Now, he could submit his invoices: he received 40 Reichsmarks for each beheading, while 30 Reichsmarks were paid to each assistant. In the case of “multiple executions” taking place on one day, an additional 30 marks for each execution was paid.

A bonus of 60 marks was paid for working away from home, but Reichhart could not claim this for work carried out in Munich as it only applied when the distance between the places of residence and execution was over 300 kilometers. However, once his work had been completed, he could finally return to his house in Gleißental, near Deisendorf, which he was able to buy in the autumn of 1942. His income had risen satisfyingly within just a few years, thanks to the increasing number of death sentences he had to carry out. Indeed, in addition to his annual basic income of 3,000 Reichsmarks, in 1943 he received further special payments totaling 41,000 marks for overseeing 764 beheadings. Reichhart, who as a young man had completed an apprenticeship as a butcher, was now financially secure as a state- hired executioner. It was what he had always dreamed of.

His rise began after the end of the First World War. He had returned home from the war in 1918 without any injuries and, in those economically difficult times, had tried his hand at being an innkeeper, book salesman and dance teacher, all with little success.
Only an offer from his uncle, who was also an executioner, was to bring about the turnaround.

Franz Xaver Reichhart had been appointed as an executioner towards the end of the nineteenth century.
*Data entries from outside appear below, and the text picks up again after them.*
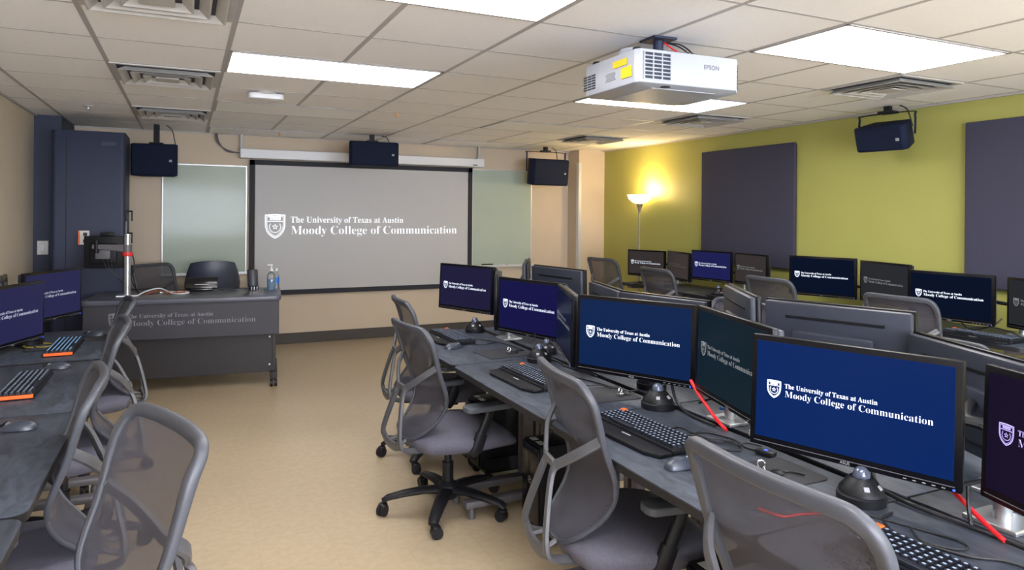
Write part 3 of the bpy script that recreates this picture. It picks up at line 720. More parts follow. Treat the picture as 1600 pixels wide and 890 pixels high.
for k in range(4): dup(deskA, (2.34, AY[k] + 1.004, 0), PI, BL[k], 'inner row desks')
CY = [5.55, 4.50, 3.45, 2.40, 1.35]
CL = ('slate grey desk in the far corner under the green wall', 'slate grey desk along the green wall under the left acoustic panel', 'slate grey desk at the middle of the green wall', 'slate grey desk along the green wall below the angled speaker', 'slate grey desk along the green wall cut off by the right frame edge')
for k in range(5):
    if k == 0: deskC = make_desk('desk', CL[0], .62, 1.045, 1, 'green wall row desks'); deskC.location = (4.47, CY[0], 0)
    else: dup(deskC, (4.47, CY[k], 0), 0, CL[k], 'green wall row desks')
LY = [4.17, 3.11, 2.10, 1.09]
LL = ('slate grey desk at left wall nearest the lectern', 'slate grey desk at left wall with orange-edged keyboard and rounded corner', 'slate grey desk at left wall with dark mouse mat, bottom left', 'slate grey desk corner at the very bottom left')
for k in range(4):
    if k == 0: deskL = make_desk('desk', LL[0], .76, 1.0, 1, 'left wall desks'); deskL.location = (-.36, LY[0] + 1.0, 0); deskL.rotation_euler = (0, 0, PI)
    else: dup(deskL, (-.36, LY[k] + 1.0, 0), PI, LL[k], 'left wall desks')

# ------------------------------------------------------------------ monitors
_b = text_bm('ASUS', .01); _x = [v.co.x for v in _b.verts]; _k = .026 / (max(_x) - min(_x))
for v in _b.verts: v.co = Vector(((v.co.x - (max(_x) + min(_x)) / 2) * _k, 0, v.co.y * _k))
ASUS = bpy.data.meshes.new('maker_lettering'); _b.to_mesh(ASUS); _b.free()
def make_monitor(label, smat, lmat, w_=.555, h_=.33, buttons=True, group=None):
    t = thing('monitor', label, 'monitor', (0, 0, 0), 0, group)
    obj('housing', box(NB(), (0, .012, 0), (w_, .022, h_), .004), 'bez', t, 40)
    bm = NB(); box(bm, (0, .034, 0), (w_ - .012, .03, h_ - .012), .010); box(bm, (0, .055, -.03), (w_ * .55, .03, h_ * .5), .012)
    bk = obj('back_cover', bm, 'monback', t, 40)
    obj('vent_slot', box(NB(), (0, .0505, h_ * .31), (w_ * .66, .003, .011), .001), 'black', bk)
    bm = NB(); box(bm, (0, .072, -.03), (.11, .006, .03), .002); 
    for s in (-1, 1): lathe(bm, [(.006, 0), (.006, .004), (0, .005)], (s * .07, .072, -.012), 10, Matrix.Rotation(-PI / 2, 4, 'X'))
    obj('mount_bracket', bm, 'silver', bk)
    obj('screen', box(NB(), (0, -.0002, .006), (w_ - .036, .002, h_ - .046)), smat, t)
    logo(t, (w_ - .036) * .845, -(w_ - .036) / 2 * .87, .008, -.0018, lmat)
    obj('bezel_strip', box(NB(), (0, -.0015, -h_ / 2 + .0145), (w_ - .03, .002, .0018)), 'legm', t)
    bm = NB()
    for k in range(5): box(bm, (w_ * .27 + k * .022, -.0015, -h_ / 2 + .007), (.008, .002, .002))
    obj('buttons', bm, 'grey_txt', t)
    mk = obj('maker_lettering', ASUS, 'grey_txt', t); mk.location = (0, -.0018, -h_ / 2 + .0045)
    obj('power_light', box(NB(), (w_ * .47, -.0015, -h_ / 2 + .007), (.005, .002, .004)), 'bluelit' if buttons else 'grey_txt', t)
    return t
def put(x, y, z, yaw, tilt, *a, **k):
    t = make_monitor(*a, **k); t.rotation_euler = (math.radians(-tilt), 0, math.radians(yaw)); t.location = (x, y, z); return t
GA = 'aisle row monitors'; GB = 'inner row monitors seen from behind'; GC = 'green wall row monitors'; GL = 'left wall monitors'
put(1.807, 4.616, .974, -68.1, 3, 'black monitor with dark purple screen, nearest the projection screen', 's_plum', 'logo_w', group=GA)
put(1.842, 4.17, .950, -114.5, 0, 'black monitor seen almost edge-on beside the purple-screen monitor', 's_plum', 'logo_d', group=GA)
put(1.809, 3.604, .958, -73.8, 1.4, 'black monitor with indigo screen, second along the aisle row', 's_indigo', 'logo_w', group=GA)
put(1.718, 3.03, .965, -111.7, 1.4, 'narrow-looking dark monitor squeezed between indigo and blue screens', 's_ink', 'logo_d', group=GA)
put(1.696, 2.407, .988, -63.4, 2.2, 'black monitor with blue screen in the middle of the photo', 's_navy', 'logo_w', group=GA)
put(1.719, 1.862, .995, -106.5, 1.8, 'angled monitor with dark teal screen and dim lettering, touching the central blue one', 's_teal', 'logo_d', group=GA)
put(1.662, 1.341, .984, -69.8, 2.9, 'largest looking monitor with bright blue screen at lower right', 's_blue', 'logo_w', group=GA)
put(1.730, .80, .979, -106.5, 2, 'monitor with dark plum screen cut off by right edge', 's_nplum', 'logo_v', group=GA)
# inner row, seen from behind (fitted yaw is that of the back)
for x, y, yaw, z, lb in ((2.30, 4.10, -81, .985, 'back of the dark monitor right of the purple-screen one, wide vent slot'),
                         (2.32, 4.60, -118, .995, 'pale edge of a monitor back, farthest in the inner row'),
                         (2.25, 2.90, -75, .93, 'back of a monitor showing its thin top edge above the central blue screen'),
                         (2.25, 3.42, -105, .93, 'back of an angled monitor left of the thin top edge'),
                         (2.28, 1.88, -71, 1.008, 'large grey monitor back above the brightest blue screen'),
                         (2.30, 2.38, -121, 1.01, 'angled grey monitor back with pale side, by the large back'),
                         (2.23, 1.33, -112, .945, 'low black monitor back at the right edge')):
    m_ = put(x, y, z, yaw + 180, 0, lb, 's_ink', 'logo_w', group=GB); m_.rotation_euler = (math.radians(-1), 0, math.radians(yaw + 180))
# green wall row
put(4.734, 6.468, .955, -70.2, 0, 'monitor with dark screen in front of the torchiere pole', 's_brown', 'logo_w', .50, .30, group=GC)
put(4.80, 5.99, .956, -103, 0, 'monitor with faint reddish-brown screen, right of the torchiere pole', 's_brown', 'logo_g', .52, .31, group=GC)
put(4.75, 5.411, 1.0, -81.6, 0, 'monitor with violet-blue screen below the left acoustic panel', 's_cblue', 'logo_w', .505, .304, group=GC)
put(4.80, 4.93, 1.0, -97, 0, 'monitor with grey screen below the left acoustic panel', 's_brown', 'logo_d', .48, .30, group=GC)
put(4.768, 4.095, 1.006, -71.3, 0, 'monitor with near-black blue screen at the middle of the green wall', 's_cink', 'logo_w', .55, .33, group=GC)
put(4.86, 3.60, .995, -104, 0, 'monitor with charcoal screen at the middle of the green wall', 's_greyish', 'logo_d', .53, .325, group=GC)
put(4.69, 2.983, .968, -83.7, 0, 'monitor with near-black blue screen below the right acoustic panel', 's_cink', 'logo_w', .55, .33, group=GC)
put(4.80, 2.46, .955, -106, 0, 'monitor with grey-green screen cut off at right edge by the green wall', 's_greyish', 'logo_d', .55, .33, group=GC)
# left wall row
put(-.782, 5.43, .944, 63.2, 0, 'monitor with violet-blue screen at left wall nearest the lectern', 's_lblue', 'logo_m', group=GL)
put(-.93, 4.86, .95, 101, 0, 'edge-on dark monitor between the two left wall screens', 's_ink', 'logo_d', group=GL)
put(-.83, 4.457, .943, 68, 0, 'monitor with dark blue screen at the left frame edge', 's_lblue', 'logo_m', group=GL)

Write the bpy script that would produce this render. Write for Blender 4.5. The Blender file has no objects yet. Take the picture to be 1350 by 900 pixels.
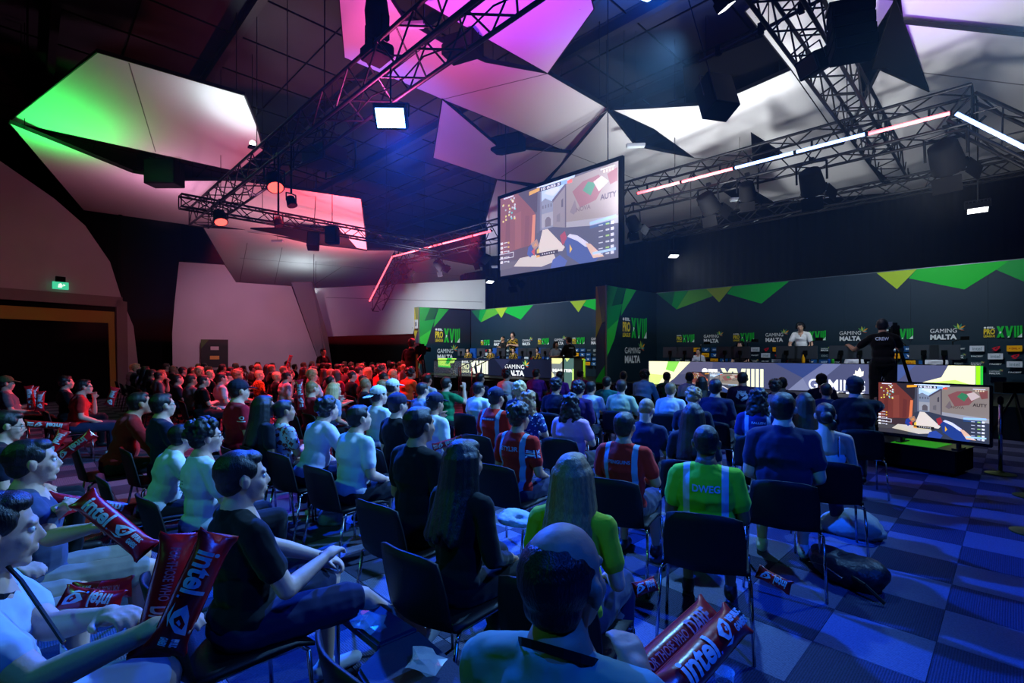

First working as an assistant, after 1894 he was an executioner with the rank of a Bavarian civil servant. When he retired at the age of 73, after more than thirty years in the role, he had beheaded fifty- eight people. Despite his bloody craft, he saw himself as a devout Christian, lighting a candle for each person he executed and having a funeral mass read, at his own expense, to save the souls of the criminals he had beheaded.

At the suggestion of the uncle, his nephew Johann, now 31 years old, took over the executioner’s position. On the one hand out of commitment to his uncle, who had always stood by him when he had financial difficulties, but on the other hand because he hoped to obtain a permanent position in the Bavarian civil service during the ongoing economic crisis.

There was also a certain aspect of vanity involved: now he held an office that demanded respect. He also now had the power to transport a person from life to death, later even gladly boasting to be the “fastest executioner in Germany”. On 27 March 1924 he signed his employment contract with the First Public Prosecutor of the Munich I Regional Court. In cumbersome, official German, it meticulously listed what the Free State of Bavaria expected from its future executioner. Reichhart was now ready to kill people, in the name of the people.

Johann Reichhart and his assistants could now get to work.